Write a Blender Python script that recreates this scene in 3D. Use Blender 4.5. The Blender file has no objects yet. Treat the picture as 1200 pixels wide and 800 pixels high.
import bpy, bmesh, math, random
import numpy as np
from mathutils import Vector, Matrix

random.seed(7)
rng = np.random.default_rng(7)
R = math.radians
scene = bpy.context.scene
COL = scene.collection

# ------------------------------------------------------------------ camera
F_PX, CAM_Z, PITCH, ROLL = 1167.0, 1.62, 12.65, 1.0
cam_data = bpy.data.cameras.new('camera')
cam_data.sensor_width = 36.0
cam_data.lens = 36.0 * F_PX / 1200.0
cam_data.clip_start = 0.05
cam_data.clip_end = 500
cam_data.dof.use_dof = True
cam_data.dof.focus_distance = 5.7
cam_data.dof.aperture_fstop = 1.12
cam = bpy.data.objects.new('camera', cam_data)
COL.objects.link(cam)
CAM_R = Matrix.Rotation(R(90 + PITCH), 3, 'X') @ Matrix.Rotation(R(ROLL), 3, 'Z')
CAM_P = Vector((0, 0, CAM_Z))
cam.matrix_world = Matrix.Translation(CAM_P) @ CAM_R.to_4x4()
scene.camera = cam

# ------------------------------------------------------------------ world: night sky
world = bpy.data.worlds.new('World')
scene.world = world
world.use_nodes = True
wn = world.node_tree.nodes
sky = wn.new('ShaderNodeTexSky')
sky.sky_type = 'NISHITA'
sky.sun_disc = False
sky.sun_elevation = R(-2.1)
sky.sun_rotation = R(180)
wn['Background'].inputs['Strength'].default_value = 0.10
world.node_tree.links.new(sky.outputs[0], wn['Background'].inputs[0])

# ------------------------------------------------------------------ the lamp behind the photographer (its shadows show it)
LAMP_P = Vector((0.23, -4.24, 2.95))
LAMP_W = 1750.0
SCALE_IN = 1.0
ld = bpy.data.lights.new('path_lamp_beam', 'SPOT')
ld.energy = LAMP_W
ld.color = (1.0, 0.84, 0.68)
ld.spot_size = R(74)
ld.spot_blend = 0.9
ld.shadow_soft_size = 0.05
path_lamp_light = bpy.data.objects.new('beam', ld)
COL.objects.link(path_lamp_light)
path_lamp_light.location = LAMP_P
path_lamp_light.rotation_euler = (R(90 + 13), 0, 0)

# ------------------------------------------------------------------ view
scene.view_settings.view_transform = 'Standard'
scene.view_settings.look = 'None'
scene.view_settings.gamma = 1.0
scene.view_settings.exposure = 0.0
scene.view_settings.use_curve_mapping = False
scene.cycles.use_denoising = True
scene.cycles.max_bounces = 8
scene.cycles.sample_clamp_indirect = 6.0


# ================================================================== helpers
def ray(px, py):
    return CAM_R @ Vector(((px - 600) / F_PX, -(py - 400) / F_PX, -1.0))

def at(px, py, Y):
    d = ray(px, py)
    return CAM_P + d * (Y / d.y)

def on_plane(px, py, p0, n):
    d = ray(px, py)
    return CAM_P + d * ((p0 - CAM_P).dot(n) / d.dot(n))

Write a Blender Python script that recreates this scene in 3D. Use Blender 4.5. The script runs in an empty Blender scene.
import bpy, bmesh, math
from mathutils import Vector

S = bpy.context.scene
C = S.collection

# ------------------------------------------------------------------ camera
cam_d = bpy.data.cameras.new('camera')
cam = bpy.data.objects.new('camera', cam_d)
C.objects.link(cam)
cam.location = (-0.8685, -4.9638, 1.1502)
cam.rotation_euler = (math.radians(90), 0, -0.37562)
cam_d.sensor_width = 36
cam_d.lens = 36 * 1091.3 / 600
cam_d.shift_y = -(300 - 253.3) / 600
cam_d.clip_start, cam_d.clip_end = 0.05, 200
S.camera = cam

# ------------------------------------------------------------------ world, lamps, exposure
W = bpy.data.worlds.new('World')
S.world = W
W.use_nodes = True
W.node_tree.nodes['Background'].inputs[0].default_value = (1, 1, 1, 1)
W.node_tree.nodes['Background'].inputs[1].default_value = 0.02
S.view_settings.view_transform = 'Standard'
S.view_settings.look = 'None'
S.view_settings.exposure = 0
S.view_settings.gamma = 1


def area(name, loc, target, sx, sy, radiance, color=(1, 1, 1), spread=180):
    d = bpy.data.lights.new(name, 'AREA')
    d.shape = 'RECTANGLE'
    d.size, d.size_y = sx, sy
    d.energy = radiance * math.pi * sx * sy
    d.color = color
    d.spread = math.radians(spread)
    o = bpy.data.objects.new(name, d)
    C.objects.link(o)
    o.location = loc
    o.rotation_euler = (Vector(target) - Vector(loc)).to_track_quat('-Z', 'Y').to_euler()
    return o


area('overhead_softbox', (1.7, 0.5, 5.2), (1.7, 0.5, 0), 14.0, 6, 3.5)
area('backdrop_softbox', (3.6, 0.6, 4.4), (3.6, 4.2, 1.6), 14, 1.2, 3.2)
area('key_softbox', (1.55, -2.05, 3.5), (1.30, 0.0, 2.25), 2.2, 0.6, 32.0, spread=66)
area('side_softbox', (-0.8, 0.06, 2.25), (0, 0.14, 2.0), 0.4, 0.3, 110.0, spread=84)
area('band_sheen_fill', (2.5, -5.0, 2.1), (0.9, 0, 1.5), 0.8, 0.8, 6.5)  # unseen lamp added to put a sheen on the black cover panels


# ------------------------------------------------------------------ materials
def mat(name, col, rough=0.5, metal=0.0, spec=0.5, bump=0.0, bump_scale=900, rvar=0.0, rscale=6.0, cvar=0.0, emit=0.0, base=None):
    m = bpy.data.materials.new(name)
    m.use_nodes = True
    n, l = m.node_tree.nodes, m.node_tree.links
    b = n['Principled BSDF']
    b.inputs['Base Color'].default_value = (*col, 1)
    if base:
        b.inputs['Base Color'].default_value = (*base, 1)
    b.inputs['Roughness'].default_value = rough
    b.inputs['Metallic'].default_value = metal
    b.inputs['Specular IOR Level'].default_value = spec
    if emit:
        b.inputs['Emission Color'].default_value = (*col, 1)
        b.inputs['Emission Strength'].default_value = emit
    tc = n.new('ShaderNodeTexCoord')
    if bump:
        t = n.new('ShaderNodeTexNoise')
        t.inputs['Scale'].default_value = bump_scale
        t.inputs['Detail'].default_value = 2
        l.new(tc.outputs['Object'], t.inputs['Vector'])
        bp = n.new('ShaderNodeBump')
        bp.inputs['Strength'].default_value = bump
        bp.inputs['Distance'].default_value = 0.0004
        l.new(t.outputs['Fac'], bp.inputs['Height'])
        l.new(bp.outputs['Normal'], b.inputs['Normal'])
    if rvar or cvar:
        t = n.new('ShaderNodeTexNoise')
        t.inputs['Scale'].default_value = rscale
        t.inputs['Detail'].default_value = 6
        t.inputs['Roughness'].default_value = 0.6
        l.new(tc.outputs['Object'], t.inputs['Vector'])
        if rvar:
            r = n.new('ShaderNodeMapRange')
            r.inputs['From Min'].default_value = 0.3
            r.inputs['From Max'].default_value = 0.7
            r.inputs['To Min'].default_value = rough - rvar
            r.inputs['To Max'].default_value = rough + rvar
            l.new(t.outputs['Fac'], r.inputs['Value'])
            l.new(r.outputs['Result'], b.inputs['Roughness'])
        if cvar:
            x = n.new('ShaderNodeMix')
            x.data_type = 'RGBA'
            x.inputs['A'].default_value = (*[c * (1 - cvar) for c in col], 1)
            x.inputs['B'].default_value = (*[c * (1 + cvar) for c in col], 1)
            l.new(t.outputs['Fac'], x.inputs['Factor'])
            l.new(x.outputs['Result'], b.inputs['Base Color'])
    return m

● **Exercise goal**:
Write out the listing's lines exactly, from its first line through the line that contains "COL = scene.collection", and stop there.

● **Solved problem**:
Write a Blender Python script that recreates this scene in 3D. Use Blender 4.5. The Blender file has no objects yet. Treat the picture as 1200 pixels wide and 800 pixels high.
import bpy, bmesh, math, random
import numpy as np
from mathutils import Vector, Matrix

random.seed(7)
rng = np.random.default_rng(7)
R = math.radians
scene = bpy.context.scene
COL = scene.collection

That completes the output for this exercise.